When the time felt right, Linda’s family signalled they were ready. Andy carried the coffin back up the garden path to the hearse. I accompanied the family to the local crematorium for the final farewell. Together, we walked into the chapel, where Linda’s coffin was placed on the catafalque. As one of her favourite pieces of music played, we said a few final words before the curtains closed around her coffin.

Back at Linda’s home, the wider family and friends had already gathered again, sharing conversation, laughter, and memories over a buffet. When her close family returned from the crematorium, they were welcomed back into a house filled with warmth and love, just as Linda would have wanted.

Reflecting on Linda’s Farewell

Weeks after Linda’s funeral, her ceremony stayed with me. I’ve had the privilege of leading many unique and personal funerals, but this was the first I’d conducted in the home of the person who had passed. Wanting to share her story with care and respect, I reached out to Linda’s daughter, who kindly gave her blessing and shared her reflections on the day:

“The word ‘funeral’ doesn’t really feel right for what we did. It was a celebration of Mum and the amazing things she did. And while she didn’t like a fuss, we needed to find a balance between what she would have wanted and what we needed to process our grief.
The day felt calm, personal, and intimate. People told me afterward how much it had meant to them and how they’d never been to a funeral like that before. They felt part of what was happening—not just passively sitting in an audience. People who might not have felt comfortable speaking at a lectern were able to say a few words in our kitchen because it felt so informal, and that was really lovely.
Weeks on, Dad looks back fondly on the day, and I think it’s really helped him. Every time the sun shines through the patio windows, we remember her. Dad tells me, ‘It was exactly what your Mum would have wanted.’”

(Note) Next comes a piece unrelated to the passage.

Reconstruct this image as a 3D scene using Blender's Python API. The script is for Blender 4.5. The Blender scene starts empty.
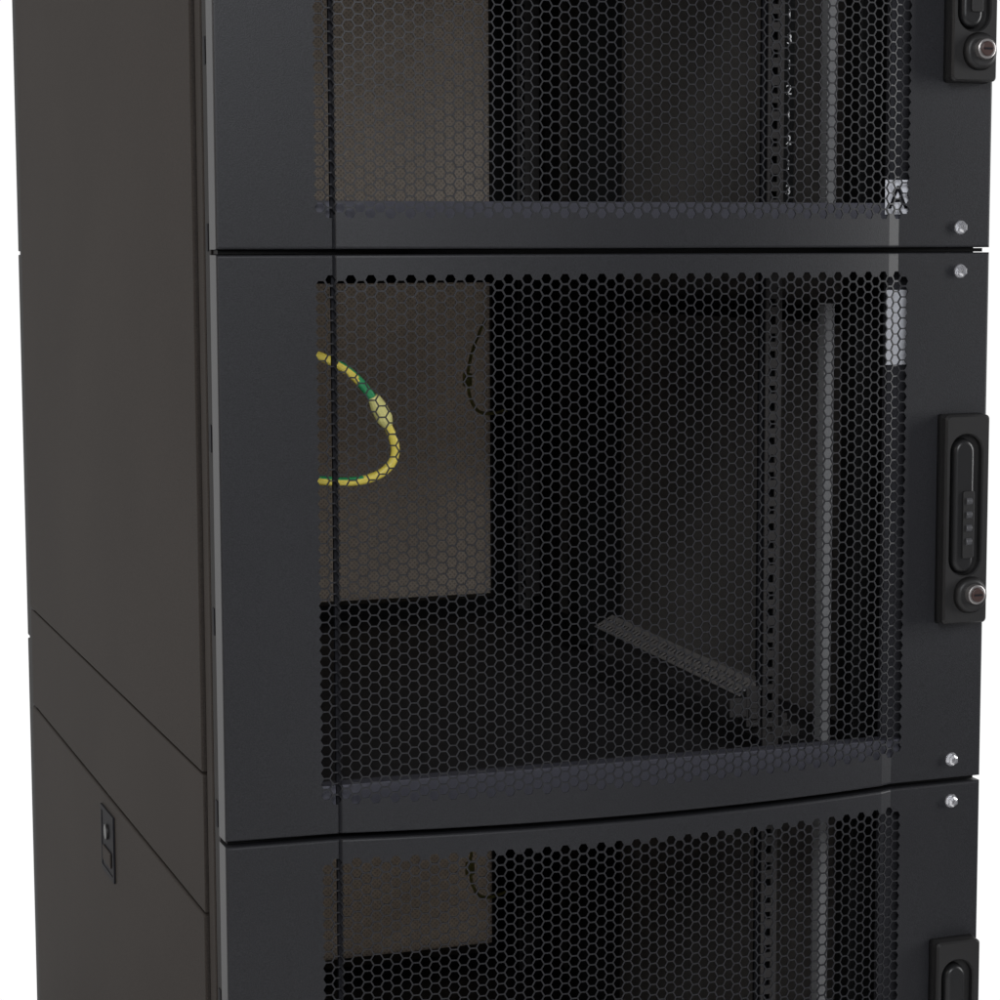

Andy Lambert from Lambert & Sons shared his thoughts about Linda's celebration:

"Lambert & Sons understands how transformative it can be to have a funeral which is a fitting reflection of the person who has died.
It was an honour to care for Linda and to serve her family’s wishes to celebrate her life within the comfort of the family home."

Linda’s ceremony was a beautiful reminder of how meaningful and personal a home farewell can be. It allowed her family and friends to grieve, celebrate, and remember her in a setting filled with love and comfort. This kind of ceremony isn’t for everyone, but for those who feel it’s right, it can offer a deeply healing and intimate way to say goodbye.